> [THE EXERCISE]
Will you print the material below without altering a single character?

> [DATA PROVIDED]

○ ○ ○ ○ ○ ○ ○

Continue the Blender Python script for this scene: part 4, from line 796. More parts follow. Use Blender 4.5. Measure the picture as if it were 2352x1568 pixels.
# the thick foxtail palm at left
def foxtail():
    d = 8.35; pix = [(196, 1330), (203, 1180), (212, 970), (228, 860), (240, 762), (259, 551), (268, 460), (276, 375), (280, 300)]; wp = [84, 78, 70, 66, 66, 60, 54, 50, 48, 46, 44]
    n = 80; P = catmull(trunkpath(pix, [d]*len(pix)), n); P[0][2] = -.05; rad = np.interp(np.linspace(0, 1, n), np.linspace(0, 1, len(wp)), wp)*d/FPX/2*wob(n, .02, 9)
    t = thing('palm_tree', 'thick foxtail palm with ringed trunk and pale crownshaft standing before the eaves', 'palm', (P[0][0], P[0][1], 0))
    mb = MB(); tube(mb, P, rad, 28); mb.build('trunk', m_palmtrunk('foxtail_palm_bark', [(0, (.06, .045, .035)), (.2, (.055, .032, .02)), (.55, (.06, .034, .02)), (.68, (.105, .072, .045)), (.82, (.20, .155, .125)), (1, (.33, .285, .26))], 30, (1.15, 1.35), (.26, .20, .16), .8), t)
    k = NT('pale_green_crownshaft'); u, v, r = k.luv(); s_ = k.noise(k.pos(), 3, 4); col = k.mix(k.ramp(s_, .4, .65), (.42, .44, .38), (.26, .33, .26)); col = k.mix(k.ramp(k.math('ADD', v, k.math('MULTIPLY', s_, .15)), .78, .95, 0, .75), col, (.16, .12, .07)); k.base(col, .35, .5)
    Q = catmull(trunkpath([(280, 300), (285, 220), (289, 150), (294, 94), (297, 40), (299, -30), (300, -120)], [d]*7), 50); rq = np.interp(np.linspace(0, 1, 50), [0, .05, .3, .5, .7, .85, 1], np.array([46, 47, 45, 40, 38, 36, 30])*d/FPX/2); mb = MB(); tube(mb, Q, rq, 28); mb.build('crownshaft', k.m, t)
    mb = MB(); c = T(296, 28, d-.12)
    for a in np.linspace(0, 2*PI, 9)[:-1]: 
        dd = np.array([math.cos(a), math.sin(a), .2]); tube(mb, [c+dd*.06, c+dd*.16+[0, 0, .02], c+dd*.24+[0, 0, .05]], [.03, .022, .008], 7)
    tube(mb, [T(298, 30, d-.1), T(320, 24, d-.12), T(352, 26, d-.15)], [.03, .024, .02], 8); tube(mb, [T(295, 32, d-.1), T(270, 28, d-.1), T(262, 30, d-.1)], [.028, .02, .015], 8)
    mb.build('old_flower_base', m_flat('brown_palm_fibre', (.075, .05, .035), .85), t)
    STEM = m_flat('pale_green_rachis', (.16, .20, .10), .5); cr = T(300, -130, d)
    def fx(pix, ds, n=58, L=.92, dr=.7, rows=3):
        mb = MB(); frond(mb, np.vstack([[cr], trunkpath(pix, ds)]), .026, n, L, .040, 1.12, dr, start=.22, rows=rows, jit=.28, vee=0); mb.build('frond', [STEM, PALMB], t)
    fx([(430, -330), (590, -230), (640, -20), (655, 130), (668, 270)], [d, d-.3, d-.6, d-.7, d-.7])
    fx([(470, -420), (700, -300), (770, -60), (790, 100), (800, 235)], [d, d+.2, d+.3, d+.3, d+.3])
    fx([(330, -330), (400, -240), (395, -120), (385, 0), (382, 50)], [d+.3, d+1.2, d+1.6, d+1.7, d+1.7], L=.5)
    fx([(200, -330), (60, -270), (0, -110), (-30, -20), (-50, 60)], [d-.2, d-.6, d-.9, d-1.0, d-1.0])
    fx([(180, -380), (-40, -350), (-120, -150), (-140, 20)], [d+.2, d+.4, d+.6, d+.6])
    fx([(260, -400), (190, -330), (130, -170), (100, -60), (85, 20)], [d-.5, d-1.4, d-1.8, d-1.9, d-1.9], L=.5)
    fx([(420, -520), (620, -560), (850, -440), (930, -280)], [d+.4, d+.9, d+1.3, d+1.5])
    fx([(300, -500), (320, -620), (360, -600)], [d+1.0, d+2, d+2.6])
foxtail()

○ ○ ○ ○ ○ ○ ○

> [SOLUTION]
Continue the Blender Python script for this scene: part 4, from line 796. More parts follow. Use Blender 4.5. Measure the picture as if it were 2352x1568 pixels.
# the thick foxtail palm at left
def foxtail():
    d = 8.35; pix = [(196, 1330), (203, 1180), (212, 970), (228, 860), (240, 762), (259, 551), (268, 460), (276, 375), (280, 300)]; wp = [84, 78, 70, 66, 66, 60, 54, 50, 48, 46, 44]
    n = 80; P = catmull(trunkpath(pix, [d]*len(pix)), n); P[0][2] = -.05; rad = np.interp(np.linspace(0, 1, n), np.linspace(0, 1, len(wp)), wp)*d/FPX/2*wob(n, .02, 9)
    t = thing('palm_tree', 'thick foxtail palm with ringed trunk and pale crownshaft standing before the eaves', 'palm', (P[0][0], P[0][1], 0))
    mb = MB(); tube(mb, P, rad, 28); mb.build('trunk', m_palmtrunk('foxtail_palm_bark', [(0, (.06, .045, .035)), (.2, (.055, .032, .02)), (.55, (.06, .034, .02)), (.68, (.105, .072, .045)), (.82, (.20, .155, .125)), (1, (.33, .285, .26))], 30, (1.15, 1.35), (.26, .20, .16), .8), t)
    k = NT('pale_green_crownshaft'); u, v, r = k.luv(); s_ = k.noise(k.pos(), 3, 4); col = k.mix(k.ramp(s_, .4, .65), (.42, .44, .38), (.26, .33, .26)); col = k.mix(k.ramp(k.math('ADD', v, k.math('MULTIPLY', s_, .15)), .78, .95, 0, .75), col, (.16, .12, .07)); k.base(col, .35, .5)
    Q = catmull(trunkpath([(280, 300), (285, 220), (289, 150), (294, 94), (297, 40), (299, -30), (300, -120)], [d]*7), 50); rq = np.interp(np.linspace(0, 1, 50), [0, .05, .3, .5, .7, .85, 1], np.array([46, 47, 45, 40, 38, 36, 30])*d/FPX/2); mb = MB(); tube(mb, Q, rq, 28); mb.build('crownshaft', k.m, t)
    mb = MB(); c = T(296, 28, d-.12)
    for a in np.linspace(0, 2*PI, 9)[:-1]: 
        dd = np.array([math.cos(a), math.sin(a), .2]); tube(mb, [c+dd*.06, c+dd*.16+[0, 0, .02], c+dd*.24+[0, 0, .05]], [.03, .022, .008], 7)
    tube(mb, [T(298, 30, d-.1), T(320, 24, d-.12), T(352, 26, d-.15)], [.03, .024, .02], 8); tube(mb, [T(295, 32, d-.1), T(270, 28, d-.1), T(262, 30, d-.1)], [.028, .02, .015], 8)
    mb.build('old_flower_base', m_flat('brown_palm_fibre', (.075, .05, .035), .85), t)
    STEM = m_flat('pale_green_rachis', (.16, .20, .10), .5); cr = T(300, -130, d)
    def fx(pix, ds, n=58, L=.92, dr=.7, rows=3):
        mb = MB(); frond(mb, np.vstack([[cr], trunkpath(pix, ds)]), .026, n, L, .040, 1.12, dr, start=.22, rows=rows, jit=.28, vee=0); mb.build('frond', [STEM, PALMB], t)
    fx([(430, -330), (590, -230), (640, -20), (655, 130), (668, 270)], [d, d-.3, d-.6, d-.7, d-.7])
    fx([(470, -420), (700, -300), (770, -60), (790, 100), (800, 235)], [d, d+.2, d+.3, d+.3, d+.3])
    fx([(330, -330), (400, -240), (395, -120), (385, 0), (382, 50)], [d+.3, d+1.2, d+1.6, d+1.7, d+1.7], L=.5)
    fx([(200, -330), (60, -270), (0, -110), (-30, -20), (-50, 60)], [d-.2, d-.6, d-.9, d-1.0, d-1.0])
    fx([(180, -380), (-40, -350), (-120, -150), (-140, 20)], [d+.2, d+.4, d+.6, d+.6])
    fx([(260, -400), (190, -330), (130, -170), (100, -60), (85, 20)], [d-.5, d-1.4, d-1.8, d-1.9, d-1.9], L=.5)
    fx([(420, -520), (620, -560), (850, -440), (930, -280)], [d+.4, d+.9, d+1.3, d+1.5])
    fx([(300, -500), (320, -620), (360, -600)], [d+1.0, d+2, d+2.6])
foxtail()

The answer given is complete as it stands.